Algo similar podría estar a punto de suceder con el “nuevo” término “posverdad”. Además de ser corto, inquietante y pegadizo, tiene connotaciones orwellianas que lo hacen muy sugerente. Así que, en principio, estaríamos ante otro gran éxito de difusión de «marca», donde la teoría, la hipótesis es en realidad una consigna, casi un grafiti destinado a ir de pluma en pluma, marcando como triunfo de la mentira todo aquel suceso que resulte turbador para lo políticamente correcto.

Mientras el filósofo francés responsabilizaba a las élites intelectuales del triunfo de la mentira, hoy son esas mismas élites intelectuales las que culpan a la gente corriente

Paradójicamente, la reciente eclosión del término «posverdad», lejos de denunciar la falsedad, establece una nueva mentira, cuando menos cronológica, porque lo que llaman la “era de la posverdad” no se inició ayer sino hace bastante tiempo. De hecho, en 1989, en El conocimiento inútil, Jean-François Revel sostenía que, a pesar de vivir en era de la comunicación, donde la información y el conocimiento son más abundantes y accesibles que nunca, casi siempre triunfa la mentira. Es decir, hace tres décadas se nos advertía de la preponderancia de la ideología y la manipulación sobre la verdad.
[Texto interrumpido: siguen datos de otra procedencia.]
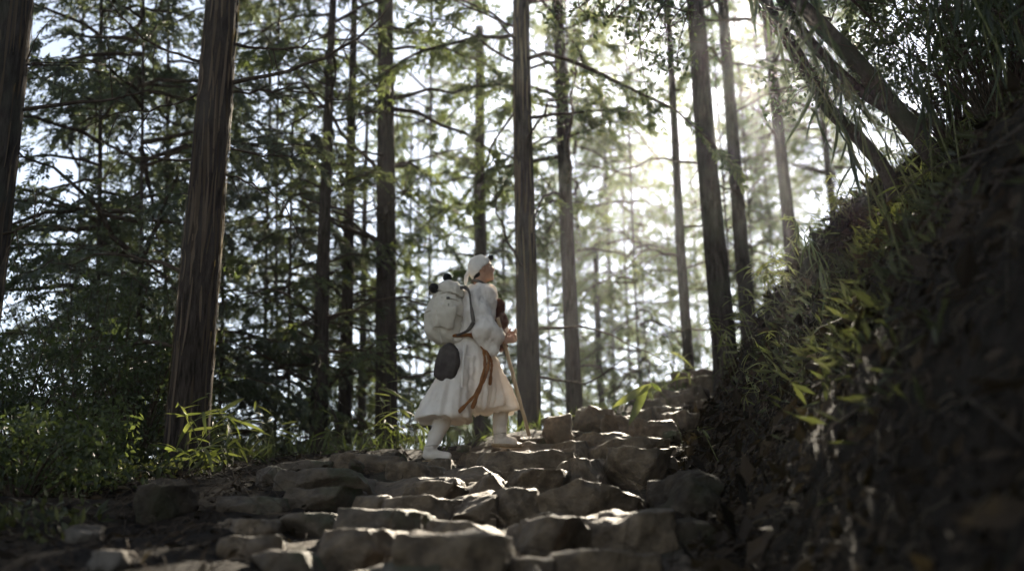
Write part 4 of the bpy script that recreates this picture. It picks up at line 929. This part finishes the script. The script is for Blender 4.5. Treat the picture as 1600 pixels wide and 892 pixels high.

Sin embargo, entre la advertencia formulada por Revel y lo que algunos parecen denunciar hoy con el término ‘posverdad’, hay una diferencia abismal: mientras el filósofo francés responsabilizaba a las élites intelectuales del triunfo de la mentira, hoy son esas mismas élites las que culpan a la gente corriente de generarla y compartirla, algo que resulta bastante más que sospechoso. Quién sabe, quizá comience ahora la era de la ‘posmentira’.